Bitcoin, Ethereum, and other blockchain protocols are the driving force behind the Web 3.0 movement — with the vision of an open financial system in which anyone can build and participate without using gatekeepers like traditional financial institutions.

One of the main advantages of Web 3.0 is that it supposedly enables a user to log in to the Internet without getting tracked by using Internet identity. That means that a user can utilize their digital avatar to carry out transactions, purchases or just about anything without their real identity traced. However, this heightened anonymity may even prove to be advantageous to cybercriminals.

Web 3.0 aims to be a consumer-centric web that is open-source and gives value to privacy and security.
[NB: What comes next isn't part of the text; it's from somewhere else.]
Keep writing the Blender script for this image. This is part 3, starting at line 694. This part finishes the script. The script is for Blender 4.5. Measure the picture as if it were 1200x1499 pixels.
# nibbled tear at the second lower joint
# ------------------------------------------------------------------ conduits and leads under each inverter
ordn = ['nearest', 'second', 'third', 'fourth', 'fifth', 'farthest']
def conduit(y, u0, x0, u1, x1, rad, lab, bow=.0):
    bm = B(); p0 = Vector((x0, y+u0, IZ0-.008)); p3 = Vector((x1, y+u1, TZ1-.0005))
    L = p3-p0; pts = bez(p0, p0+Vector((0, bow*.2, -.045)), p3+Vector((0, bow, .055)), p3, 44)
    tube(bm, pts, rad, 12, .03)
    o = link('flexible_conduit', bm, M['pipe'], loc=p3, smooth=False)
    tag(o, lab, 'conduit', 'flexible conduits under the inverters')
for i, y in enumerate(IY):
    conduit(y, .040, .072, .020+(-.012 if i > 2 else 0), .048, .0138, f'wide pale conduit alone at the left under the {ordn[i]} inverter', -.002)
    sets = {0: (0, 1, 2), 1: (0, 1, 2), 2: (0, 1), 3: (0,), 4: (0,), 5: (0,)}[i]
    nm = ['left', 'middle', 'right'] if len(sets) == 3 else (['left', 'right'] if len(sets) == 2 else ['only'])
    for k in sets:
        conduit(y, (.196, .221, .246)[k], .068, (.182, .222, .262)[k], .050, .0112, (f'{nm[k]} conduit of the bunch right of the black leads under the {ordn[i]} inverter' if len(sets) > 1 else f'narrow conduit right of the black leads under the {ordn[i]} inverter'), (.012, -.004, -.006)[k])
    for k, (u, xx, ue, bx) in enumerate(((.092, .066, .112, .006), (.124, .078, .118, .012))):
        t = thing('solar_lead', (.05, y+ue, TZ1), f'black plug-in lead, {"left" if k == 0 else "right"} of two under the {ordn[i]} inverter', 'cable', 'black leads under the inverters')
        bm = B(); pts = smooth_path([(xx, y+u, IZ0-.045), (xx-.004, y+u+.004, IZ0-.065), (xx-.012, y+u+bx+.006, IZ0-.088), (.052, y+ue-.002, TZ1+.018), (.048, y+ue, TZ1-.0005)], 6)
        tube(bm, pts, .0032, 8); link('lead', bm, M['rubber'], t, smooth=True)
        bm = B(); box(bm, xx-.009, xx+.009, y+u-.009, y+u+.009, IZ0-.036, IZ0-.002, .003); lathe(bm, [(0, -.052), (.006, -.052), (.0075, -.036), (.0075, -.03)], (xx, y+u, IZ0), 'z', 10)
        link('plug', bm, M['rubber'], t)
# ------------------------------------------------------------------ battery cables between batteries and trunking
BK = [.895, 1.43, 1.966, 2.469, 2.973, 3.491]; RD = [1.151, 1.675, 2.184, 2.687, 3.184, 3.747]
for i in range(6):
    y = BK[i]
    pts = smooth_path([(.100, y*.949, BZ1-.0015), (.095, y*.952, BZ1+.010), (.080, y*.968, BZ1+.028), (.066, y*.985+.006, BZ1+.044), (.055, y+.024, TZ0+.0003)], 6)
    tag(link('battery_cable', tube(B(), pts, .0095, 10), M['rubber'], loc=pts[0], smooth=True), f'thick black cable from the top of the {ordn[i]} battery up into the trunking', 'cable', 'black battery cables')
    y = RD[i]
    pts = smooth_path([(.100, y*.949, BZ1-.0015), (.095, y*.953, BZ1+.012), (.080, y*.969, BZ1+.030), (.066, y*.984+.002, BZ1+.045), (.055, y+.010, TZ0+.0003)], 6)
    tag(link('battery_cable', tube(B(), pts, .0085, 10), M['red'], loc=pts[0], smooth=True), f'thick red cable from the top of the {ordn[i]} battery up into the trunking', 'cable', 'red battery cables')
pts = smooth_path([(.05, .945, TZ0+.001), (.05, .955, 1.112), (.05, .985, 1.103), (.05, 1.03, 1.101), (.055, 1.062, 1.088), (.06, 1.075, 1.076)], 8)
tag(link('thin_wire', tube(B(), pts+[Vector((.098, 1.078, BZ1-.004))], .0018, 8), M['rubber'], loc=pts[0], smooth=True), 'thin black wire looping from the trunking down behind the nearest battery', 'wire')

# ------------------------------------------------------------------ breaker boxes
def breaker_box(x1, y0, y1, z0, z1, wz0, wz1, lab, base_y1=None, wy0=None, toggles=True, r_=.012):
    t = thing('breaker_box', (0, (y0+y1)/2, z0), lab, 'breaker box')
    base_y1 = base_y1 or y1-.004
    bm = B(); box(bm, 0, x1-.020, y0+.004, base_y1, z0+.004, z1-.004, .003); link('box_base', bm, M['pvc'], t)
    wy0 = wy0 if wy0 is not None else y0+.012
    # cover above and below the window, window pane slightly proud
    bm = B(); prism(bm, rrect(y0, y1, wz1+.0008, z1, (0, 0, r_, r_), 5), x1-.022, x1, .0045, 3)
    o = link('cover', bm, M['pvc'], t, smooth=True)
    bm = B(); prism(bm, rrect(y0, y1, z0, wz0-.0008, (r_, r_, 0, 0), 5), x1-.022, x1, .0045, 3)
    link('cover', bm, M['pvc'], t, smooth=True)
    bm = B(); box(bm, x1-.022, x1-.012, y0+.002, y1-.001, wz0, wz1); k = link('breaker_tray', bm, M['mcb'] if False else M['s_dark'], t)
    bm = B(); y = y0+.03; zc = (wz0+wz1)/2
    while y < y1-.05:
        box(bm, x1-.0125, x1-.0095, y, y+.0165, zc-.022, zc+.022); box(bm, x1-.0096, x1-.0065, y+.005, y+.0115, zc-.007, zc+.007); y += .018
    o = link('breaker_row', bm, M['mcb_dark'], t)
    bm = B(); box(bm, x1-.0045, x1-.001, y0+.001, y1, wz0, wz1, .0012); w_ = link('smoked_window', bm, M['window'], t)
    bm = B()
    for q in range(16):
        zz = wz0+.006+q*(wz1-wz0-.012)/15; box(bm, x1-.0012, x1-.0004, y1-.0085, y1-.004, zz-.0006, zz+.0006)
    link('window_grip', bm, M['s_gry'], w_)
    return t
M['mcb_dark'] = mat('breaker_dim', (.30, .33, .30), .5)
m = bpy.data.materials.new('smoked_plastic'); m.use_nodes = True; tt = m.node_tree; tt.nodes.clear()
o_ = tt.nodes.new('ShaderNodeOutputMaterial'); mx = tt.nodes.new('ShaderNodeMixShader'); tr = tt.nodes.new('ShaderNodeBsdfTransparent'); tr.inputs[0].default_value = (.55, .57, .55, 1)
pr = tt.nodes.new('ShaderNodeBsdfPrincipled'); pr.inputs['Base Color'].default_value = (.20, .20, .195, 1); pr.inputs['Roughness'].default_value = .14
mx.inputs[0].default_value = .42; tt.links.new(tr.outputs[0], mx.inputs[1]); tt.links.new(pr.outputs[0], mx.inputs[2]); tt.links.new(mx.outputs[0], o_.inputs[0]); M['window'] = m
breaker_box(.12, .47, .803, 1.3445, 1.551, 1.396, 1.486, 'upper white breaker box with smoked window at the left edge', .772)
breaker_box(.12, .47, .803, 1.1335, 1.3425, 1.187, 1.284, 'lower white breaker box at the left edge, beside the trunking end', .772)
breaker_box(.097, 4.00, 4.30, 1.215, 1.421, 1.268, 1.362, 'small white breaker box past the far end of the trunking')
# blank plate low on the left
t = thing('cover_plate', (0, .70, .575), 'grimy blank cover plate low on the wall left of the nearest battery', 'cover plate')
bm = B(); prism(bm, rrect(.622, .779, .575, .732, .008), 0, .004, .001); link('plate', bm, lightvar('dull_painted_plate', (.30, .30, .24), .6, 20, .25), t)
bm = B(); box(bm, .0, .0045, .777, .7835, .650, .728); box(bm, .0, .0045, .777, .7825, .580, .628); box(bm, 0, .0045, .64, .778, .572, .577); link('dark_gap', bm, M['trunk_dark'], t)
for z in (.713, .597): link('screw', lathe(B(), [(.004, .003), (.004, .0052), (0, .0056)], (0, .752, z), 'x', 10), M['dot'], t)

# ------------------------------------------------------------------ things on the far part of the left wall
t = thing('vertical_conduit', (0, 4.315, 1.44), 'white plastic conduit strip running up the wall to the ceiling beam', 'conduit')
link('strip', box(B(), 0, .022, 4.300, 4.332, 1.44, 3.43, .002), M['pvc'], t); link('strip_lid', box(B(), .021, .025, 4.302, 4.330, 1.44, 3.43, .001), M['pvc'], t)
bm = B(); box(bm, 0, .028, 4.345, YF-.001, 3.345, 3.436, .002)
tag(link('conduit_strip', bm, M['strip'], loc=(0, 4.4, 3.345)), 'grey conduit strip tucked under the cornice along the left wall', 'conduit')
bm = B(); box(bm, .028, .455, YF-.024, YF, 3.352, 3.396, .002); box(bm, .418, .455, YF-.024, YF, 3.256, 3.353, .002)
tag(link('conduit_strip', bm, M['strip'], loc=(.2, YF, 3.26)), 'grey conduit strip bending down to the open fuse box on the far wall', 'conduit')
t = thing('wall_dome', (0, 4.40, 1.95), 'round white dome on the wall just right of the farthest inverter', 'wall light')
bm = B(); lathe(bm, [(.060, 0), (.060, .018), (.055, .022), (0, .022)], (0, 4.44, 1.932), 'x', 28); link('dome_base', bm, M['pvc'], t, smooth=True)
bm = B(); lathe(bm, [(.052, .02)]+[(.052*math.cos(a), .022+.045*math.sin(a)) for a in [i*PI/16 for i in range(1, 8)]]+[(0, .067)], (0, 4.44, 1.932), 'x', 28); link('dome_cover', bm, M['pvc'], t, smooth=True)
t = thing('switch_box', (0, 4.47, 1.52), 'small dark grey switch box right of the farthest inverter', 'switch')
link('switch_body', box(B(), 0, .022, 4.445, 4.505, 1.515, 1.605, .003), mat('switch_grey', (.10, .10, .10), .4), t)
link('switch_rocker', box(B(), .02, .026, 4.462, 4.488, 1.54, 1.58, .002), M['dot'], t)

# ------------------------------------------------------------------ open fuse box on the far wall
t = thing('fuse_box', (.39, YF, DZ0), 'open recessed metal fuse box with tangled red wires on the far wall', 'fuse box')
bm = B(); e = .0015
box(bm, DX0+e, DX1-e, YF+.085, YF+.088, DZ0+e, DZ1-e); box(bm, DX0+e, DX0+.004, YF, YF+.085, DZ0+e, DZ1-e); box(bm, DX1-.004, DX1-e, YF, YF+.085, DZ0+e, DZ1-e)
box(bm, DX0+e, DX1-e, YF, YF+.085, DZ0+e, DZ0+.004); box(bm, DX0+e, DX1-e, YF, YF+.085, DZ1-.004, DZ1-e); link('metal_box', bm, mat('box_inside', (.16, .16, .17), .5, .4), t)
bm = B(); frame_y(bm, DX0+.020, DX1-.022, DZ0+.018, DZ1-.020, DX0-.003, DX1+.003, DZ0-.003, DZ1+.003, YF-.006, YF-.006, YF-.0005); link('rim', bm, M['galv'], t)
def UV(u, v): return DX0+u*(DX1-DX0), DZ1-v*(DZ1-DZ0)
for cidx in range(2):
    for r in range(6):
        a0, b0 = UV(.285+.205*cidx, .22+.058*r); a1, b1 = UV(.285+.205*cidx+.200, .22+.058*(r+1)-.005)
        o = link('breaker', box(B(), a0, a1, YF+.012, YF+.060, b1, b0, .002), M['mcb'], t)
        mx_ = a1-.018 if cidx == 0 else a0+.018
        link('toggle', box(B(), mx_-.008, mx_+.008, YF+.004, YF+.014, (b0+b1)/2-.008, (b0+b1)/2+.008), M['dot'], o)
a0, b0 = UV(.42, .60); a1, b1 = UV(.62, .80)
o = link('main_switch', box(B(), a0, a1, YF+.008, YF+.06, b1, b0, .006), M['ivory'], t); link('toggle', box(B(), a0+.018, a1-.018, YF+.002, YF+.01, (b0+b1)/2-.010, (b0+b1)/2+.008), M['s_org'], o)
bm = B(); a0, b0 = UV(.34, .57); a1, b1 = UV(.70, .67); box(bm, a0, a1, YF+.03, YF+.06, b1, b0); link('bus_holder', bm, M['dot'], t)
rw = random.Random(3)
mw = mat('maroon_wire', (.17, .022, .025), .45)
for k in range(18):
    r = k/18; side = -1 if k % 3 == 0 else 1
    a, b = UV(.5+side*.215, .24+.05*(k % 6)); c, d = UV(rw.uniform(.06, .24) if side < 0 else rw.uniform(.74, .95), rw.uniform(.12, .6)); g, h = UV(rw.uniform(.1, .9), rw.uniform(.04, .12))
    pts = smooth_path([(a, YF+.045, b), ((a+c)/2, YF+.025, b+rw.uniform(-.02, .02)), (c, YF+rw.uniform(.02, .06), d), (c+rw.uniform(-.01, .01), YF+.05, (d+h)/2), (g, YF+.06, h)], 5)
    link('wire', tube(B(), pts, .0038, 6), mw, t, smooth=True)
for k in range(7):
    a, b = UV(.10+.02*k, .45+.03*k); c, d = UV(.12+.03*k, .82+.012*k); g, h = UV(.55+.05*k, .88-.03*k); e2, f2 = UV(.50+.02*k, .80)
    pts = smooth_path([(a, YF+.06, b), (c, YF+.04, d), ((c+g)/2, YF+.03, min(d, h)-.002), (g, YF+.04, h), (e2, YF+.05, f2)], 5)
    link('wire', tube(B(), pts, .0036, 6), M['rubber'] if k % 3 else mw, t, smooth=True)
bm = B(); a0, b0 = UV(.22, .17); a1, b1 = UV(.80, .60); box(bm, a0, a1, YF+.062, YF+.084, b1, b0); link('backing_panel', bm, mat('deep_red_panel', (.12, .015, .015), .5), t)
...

In contrast to being the product- as in Web 2.0- the user seemingly gets to be the owner of their data and gets due compensation in place of their Internet statistics. That is similar to NFTs that gives users ownership of the unique digital data they purchase. Further, Web 3.0 users could control the number of ads they see and get relief from unwanted and unskippable popups.

The semantic web focuses on ensuring that all content available on the Internet is machine-readable. Machines would not only analyze data but also comprehend the context behind it!

Despite all the hypothesizing around Web 3.0, it is still a developing concept, and a large part of it is still theoretical. But with the looming possibility of the real-world incorporating virtual and augmented reality through metaverse and the likes, we can soon expect Web 3.0 to dominate the future of the Internet.